”I think the wall we’ve made between the physical world and the spiritual world is a lot thinner than we realize.”
In November 2021, I had another lunch with someone who knows the Bible as well as anyone I have ever met personally (Dr. Channing Crisler at Anderson University). During our conversation, he said one sentence that has stuck with me, one of those simple one-liners with layers and layers of implications in it—a sentence you don’t forget though you easily could.
After that, I spent a few weeks reading something that has reference to one little verse in one little book in the New Testament. Of course, that opened up other curiosities.
Yesterday at church, last night before bed, and again this morning, I’m looking at stuff that is so, so consequential—if it means what I think it means. If so, then Jesus and Paul really meant what they said; they really meant it. And not only does “the Bible say it,” but material from a few centuries before the New Testament and a few centuries after the New Testament are “like well yea of course.” The one person I know to go to writing on the thought today also sounds like he is saying, in both an academic introduction and a popular mainstream book, “Yep.”
A few sentences can impact the course of a life and our Christian thought…
In 2001 in my backyard I said, “Lord, I’m sorry; please forgive me.”
In 2002 in our church’s choir loft I said, “Lord, if you want me to preach, I’ll preach.”
Around 2012–13 while listening to James Anderson iTunes U courses from a seminary in Charlotte on the way to work, he asked one question while I was on Sandy Springs Rd that changed my mind. He said, “How you answer this question will determine…” He was right.
In March 2014, Preacher Sam called and asked if I was interested in working for our church. I quickly answered, “Yes.”
A little after that, I started reading Jonathan Edwards.
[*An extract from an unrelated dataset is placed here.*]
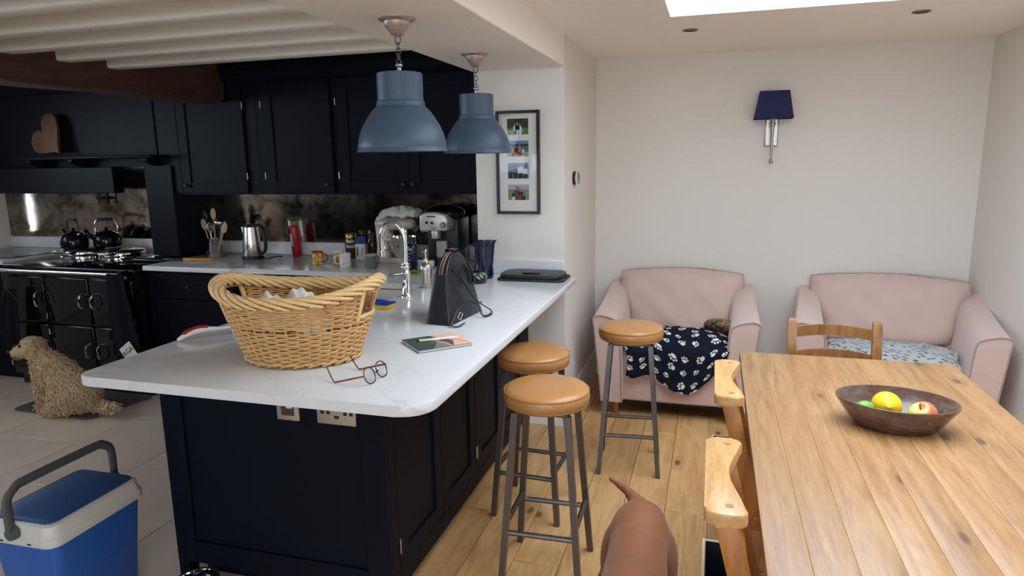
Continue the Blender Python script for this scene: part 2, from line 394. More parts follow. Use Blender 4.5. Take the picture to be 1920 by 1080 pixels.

At night before bed, I read 100% and understood 1% of “The End for Which God Created the World.” The final paragraph made me say “wow,” and I guess you could say I’ve continued to want to know a bit of other stuff JE wrote, said, and did.
In April 2016, one paragraph at the end of an argument from John Owen blew my mind.
And it appears that on my 38th birthday, November 9, 2021, in the first table to the left at Davinci’s sitting across from the most humble scholar I have ever met, he gave me a one-sentence gift that I’ll unwrap the rest of my life and ministry. Maybe a decade from now I’ll be prepared to share what I have gleaned from it…
Jesus said for us to love God with all of our mind. And even if you, like me, think that you have a little mind that has lots of challenges, don’t be afraid to love God with whatever capacity mind he has given you. Over the course of the decades, every few years, God might let you read and hear little sentences and paragraphs that will grow, challenge, and form your mind for the decades ahead to love him and learn about him even more.